=== WHAT YOU SHOULD DO ===
Print out every line, exactly as written.

=== EXERCISE MATERIAL ===
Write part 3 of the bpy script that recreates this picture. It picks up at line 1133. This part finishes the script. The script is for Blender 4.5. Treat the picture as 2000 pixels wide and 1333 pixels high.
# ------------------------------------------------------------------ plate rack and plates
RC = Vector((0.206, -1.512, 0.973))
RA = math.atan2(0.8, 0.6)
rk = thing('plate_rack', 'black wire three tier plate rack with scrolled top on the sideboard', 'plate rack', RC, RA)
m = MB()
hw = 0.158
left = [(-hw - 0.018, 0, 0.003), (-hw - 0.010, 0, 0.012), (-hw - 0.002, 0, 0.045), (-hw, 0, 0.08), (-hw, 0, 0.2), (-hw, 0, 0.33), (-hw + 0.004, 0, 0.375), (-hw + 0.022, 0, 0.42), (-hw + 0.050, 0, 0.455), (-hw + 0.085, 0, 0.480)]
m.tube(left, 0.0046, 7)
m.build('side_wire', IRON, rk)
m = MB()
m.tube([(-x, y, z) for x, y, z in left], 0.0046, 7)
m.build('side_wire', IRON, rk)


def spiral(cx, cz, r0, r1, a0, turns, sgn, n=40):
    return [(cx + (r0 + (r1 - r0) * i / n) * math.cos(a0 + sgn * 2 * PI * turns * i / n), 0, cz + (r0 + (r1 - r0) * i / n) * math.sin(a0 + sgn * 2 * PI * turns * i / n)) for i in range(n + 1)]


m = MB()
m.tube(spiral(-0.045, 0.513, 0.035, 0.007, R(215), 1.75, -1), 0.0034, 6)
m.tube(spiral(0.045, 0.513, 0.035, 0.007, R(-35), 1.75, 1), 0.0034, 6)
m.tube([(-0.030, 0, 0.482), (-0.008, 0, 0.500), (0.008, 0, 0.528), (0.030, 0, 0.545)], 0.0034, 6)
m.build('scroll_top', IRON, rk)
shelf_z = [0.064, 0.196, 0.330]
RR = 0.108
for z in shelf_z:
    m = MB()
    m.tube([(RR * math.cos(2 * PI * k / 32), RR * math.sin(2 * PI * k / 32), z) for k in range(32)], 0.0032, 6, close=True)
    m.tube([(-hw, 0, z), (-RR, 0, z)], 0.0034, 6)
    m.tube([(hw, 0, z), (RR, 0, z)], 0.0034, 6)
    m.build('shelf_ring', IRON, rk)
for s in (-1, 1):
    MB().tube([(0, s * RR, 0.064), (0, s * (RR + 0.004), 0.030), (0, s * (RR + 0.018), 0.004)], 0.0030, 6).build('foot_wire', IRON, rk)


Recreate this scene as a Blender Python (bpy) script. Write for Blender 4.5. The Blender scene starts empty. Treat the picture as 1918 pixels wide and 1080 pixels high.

=== ANSWER TO THE EXERCISE ===
Write part 3 of the bpy script that recreates this picture. It picks up at line 1133. This part finishes the script. The script is for Blender 4.5. Treat the picture as 2000 pixels wide and 1333 pixels high.
# ------------------------------------------------------------------ plate rack and plates
RC = Vector((0.206, -1.512, 0.973))
RA = math.atan2(0.8, 0.6)
rk = thing('plate_rack', 'black wire three tier plate rack with scrolled top on the sideboard', 'plate rack', RC, RA)
m = MB()
hw = 0.158
left = [(-hw - 0.018, 0, 0.003), (-hw - 0.010, 0, 0.012), (-hw - 0.002, 0, 0.045), (-hw, 0, 0.08), (-hw, 0, 0.2), (-hw, 0, 0.33), (-hw + 0.004, 0, 0.375), (-hw + 0.022, 0, 0.42), (-hw + 0.050, 0, 0.455), (-hw + 0.085, 0, 0.480)]
m.tube(left, 0.0046, 7)
m.build('side_wire', IRON, rk)
m = MB()
m.tube([(-x, y, z) for x, y, z in left], 0.0046, 7)
m.build('side_wire', IRON, rk)


def spiral(cx, cz, r0, r1, a0, turns, sgn, n=40):
    return [(cx + (r0 + (r1 - r0) * i / n) * math.cos(a0 + sgn * 2 * PI * turns * i / n), 0, cz + (r0 + (r1 - r0) * i / n) * math.sin(a0 + sgn * 2 * PI * turns * i / n)) for i in range(n + 1)]


m = MB()
m.tube(spiral(-0.045, 0.513, 0.035, 0.007, R(215), 1.75, -1), 0.0034, 6)
m.tube(spiral(0.045, 0.513, 0.035, 0.007, R(-35), 1.75, 1), 0.0034, 6)
m.tube([(-0.030, 0, 0.482), (-0.008, 0, 0.500), (0.008, 0, 0.528), (0.030, 0, 0.545)], 0.0034, 6)
m.build('scroll_top', IRON, rk)
shelf_z = [0.064, 0.196, 0.330]
RR = 0.108
for z in shelf_z:
    m = MB()
    m.tube([(RR * math.cos(2 * PI * k / 32), RR * math.sin(2 * PI * k / 32), z) for k in range(32)], 0.0032, 6, close=True)
    m.tube([(-hw, 0, z), (-RR, 0, z)], 0.0034, 6)
    m.tube([(hw, 0, z), (RR, 0, z)], 0.0034, 6)
    m.build('shelf_ring', IRON, rk)
for s in (-1, 1):
    MB().tube([(0, s * RR, 0.064), (0, s * (RR + 0.004), 0.030), (0, s * (RR + 0.018), 0.004)], 0.0030, 6).build('foot_wire', IRON, rk)


Recreate this scene as a Blender Python (bpy) script. Write for Blender 4.5. The Blender scene starts empty. Treat the picture as 1918 pixels wide and 1080 pixels high.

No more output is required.